The return of a familiar fear#
The document starts from a blunt but accurate premise. The Netherlands is deeply dependent on a small cluster of foreign suppliers, primarily American hyperscalers. A political shock in Washington or a global outage caused by a botched update could cripple Dutch government systems from healthcare to taxation. This exact scenario was covered in my piece on the Solvinity and Kyndryl case and the fantasy of a sovereignty kill switch
The Sovereignty Kill Switch That Never Existed.
The new vision states that the government must always be able to choose its technology, switch providers when necessary and retain operational control. This is a reasonable requirement. The problem is that it conflicts directly with how the Dutch state actually buys and operates IT. Consolidated outsourcing, monolithic contracts and decades of technical debt leave little room for meaningful autonomy.
Autonomy versus sovereignty#
The vision draws a distinction between digital autonomy and digital sovereignty. Autonomy is described as the ability to make independent decisions about technology. Sovereignty is framed as full legal and administrative control over digital infrastructure and data.
The Netherlands does not aim for full sovereignty and admits it is not realistic. Instead it aims for “grip” on infrastructure used by the state and for sensitive data to remain under Dutch or European jurisdiction. This is a pragmatic view but not a strategic one. It avoids the central question: if critical infrastructure depends on American cloud platforms, what does jurisdictional control actually mean in a geopolitical crisis
This tension is the same one I discussed in The VOC Mentality and Digital Sovereignty.

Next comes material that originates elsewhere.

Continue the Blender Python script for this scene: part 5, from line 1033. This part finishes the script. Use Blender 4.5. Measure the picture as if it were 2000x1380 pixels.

The cloud policy tightening that still is not tightening#
One of the main action points is a stricter cloud policy for the entire central government. Data must be stored securely and fall under European law. The government also wants to consolidate IT procurement so it can negotiate better terms.
This is the same procurement logic that created multi-billion euro outsourcing dependencies in the first place. Without structural redesign of architecture, exit planning, contracting and internal capability, centralisation usually increases dependency rather than reduces it.
The government also reiterates support for open standards, open source and the modernisation of legacy systems. These are good goals and long overdue. But without measurable commitments they remain aspirations.
Europe as the fallback strategy#
The Netherlands wants deeper European cooperation and alternative digital infrastructure developed within the EU. The new European Digital Infrastructure Consortium (EDIC) on Digital Commons is highlighted as a cornerstone. It focuses on AI, cloud, cybersecurity, office tooling and social networking.
This is one of the few credible components of the strategy. Europe can build alternatives but only if member states are willing to fund and use them. As long as national governments keep buying convenience from US suppliers, European scalability will remain limited.
A vision that remains a vision#
The new policy builds on the Digital Strategy and the Agenda for Digital Open Strategic Autonomy. It was developed across multiple government layers. Yet despite the grand framing, the central challenge remains unchanged. Autonomy cannot be acquired through policy papers. It requires the political will to reduce dependency and the technical capability to operate what you depend on.
Until the Netherlands invests seriously in internal expertise, diversified infrastructure and sovereign architectural design, visions like this one will remain precisely that: visions.